Which two documents are the most critical to review during a loan signing, as far as "legal weight" is concerned?
A promissory note is the binding contract that obligates the borrower to repay the lender. The terms of any note will include the principal amount, the interest rate, monthly payment and the maturity date. Another important provision is the Borrower’s Right to Prepay – which may include a prepayment penalty that may leave the unwary borrower in an unsettling position if they try to refinance during the penalty period.
The Deed of Trust is a very powerful legal document that creates a security interest (lien) in the borrowers home and gives the lender the right to sell the property in case of default.

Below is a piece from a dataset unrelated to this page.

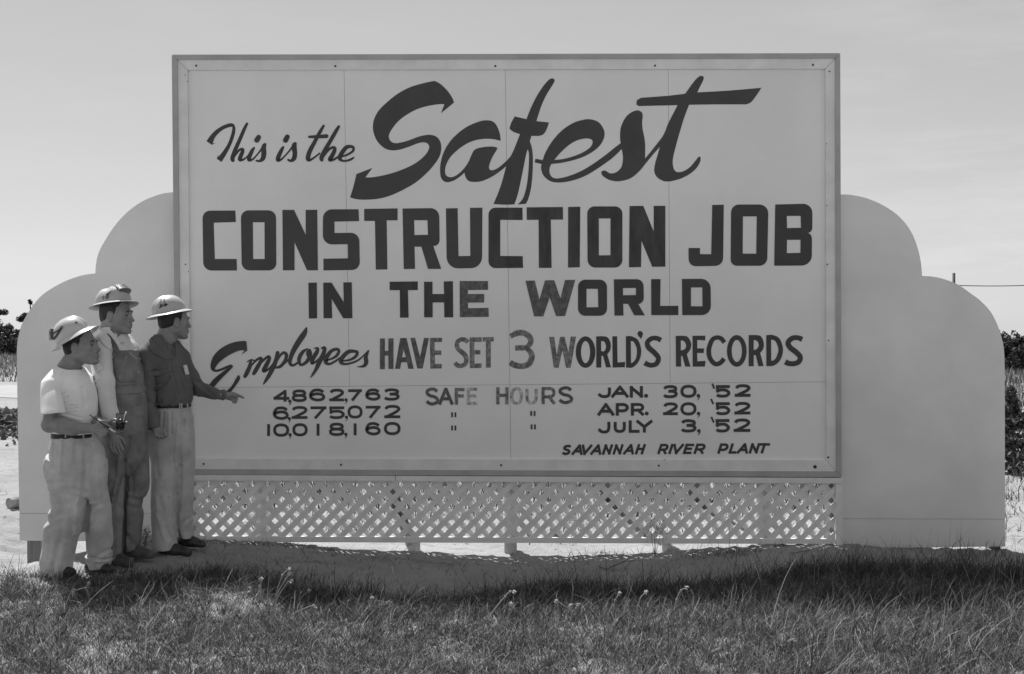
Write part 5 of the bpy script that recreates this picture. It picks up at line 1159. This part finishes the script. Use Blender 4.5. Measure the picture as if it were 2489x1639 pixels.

Technically, the Deed of Trust creates a trust entity with a trustor (the borrower), trustee (usually the escrow company) and the beneficiary (the lender). Therefore, it grants the Trustee the right to foreclose/take the borrower's home for defaults such as nonpayment of principal and interest, nonpayment of real estate taxes, failure to maintain the property ("waste"), or failure to maintain property insurance and the lender receives foreclosure proceeds as the beneficiary.
The Deed of Trust is cancelled when the debt is paid and the lien is taken off public record through a Deed of Reconveyance. Until then, the trustee has the power to foreclose if the debt is not paid. Be sure to distinguish Deed of Trust from the Grant Deed – which is the document that transfers title and ownership of real property from one party to another.